There is also some code ( that was intended to be used as an
LDAP server plugin to allow the ldap server to return a valid Coda
token. I guess I never figured out how to get the authenticated user
identity from the ldap server and ended up using it mostly as a testing
tool while I was implementing the new Coda token format that was
introduced around the same time as rpc2-2.0.

> Still, the source code is quite complicated and I could use a hand on 
> some of my questions :
>    - are ACLs checker(s) only based on tokens, or do they make 
> references to the user database ?
> what I mean here is : do I have to create a new user in pdbtool for each 
> of the users in the LDAP database ?
> If I do, is it possible to check if a user exists in the server database 
> without using any password ?

The server doesn't need passwords or anything to validate membership
(i.e.
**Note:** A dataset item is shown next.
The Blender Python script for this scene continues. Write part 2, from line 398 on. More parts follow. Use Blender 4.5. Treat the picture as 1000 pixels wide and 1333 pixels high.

ACL rights) of a user that presented a valid token against the
pdbtool database. But it does need to know such information.

So this would either involve having the Coda server use LDAP to query
for group membership information, which may be somewhat complicated as I
described earlier.

Or have a way to synchronize the LDAP and pdbtool database contents,
(periodically) export all users and groups from LDAP and import them
into pdbtool.

>    - I see in U_BindToServer (line 325 of coda/coda-src/auth2/auser.c) 
> a loop on each of the auth servers. while using LDAP there is only one 
> LDAP server, do the tokens have to be registered to each servers or is 
> it that the tokens are stored on the client and sent to the servers at 
> each requests if needed ?

Tokens are generated by the auth2 daemon, but anyone who has access to
the shared authentication secret can in principle generate a valid token
(this is a secret that is shared between auth2 and codasrv, that way
codasrv can tell if the token came from auth2 and has not been tampered
with, etc.)

>    - I am not sure where the token is generated, I don't really get the 
> whole token system in fact, if it is generated by the client wouldn't 
> that be a security issue ? So if it generated by the server, LDAP auth 
> doesn't seems that easy :(
> do you think it is usefull to create a whole new way to authenticate 
> users, or should I create a tool to synchronize coda user database with 
> the ldap ?

Synchronizing LDAP with the pdbtool database may be useful, because it
will allow the server to correctly test ACL/group membership. But it
won't solve your authentication issues. ldap uses hash+salt based
password authentication, while clog and auth2 depend on both sides
proving to each other that they know the same shared secret without
actually revealing the secret, so auth2 can't use the passwords as they
are stored in ldap. And LDAP probably can't be trusted to store the
(cleartext) passwords that auth2 would like to use.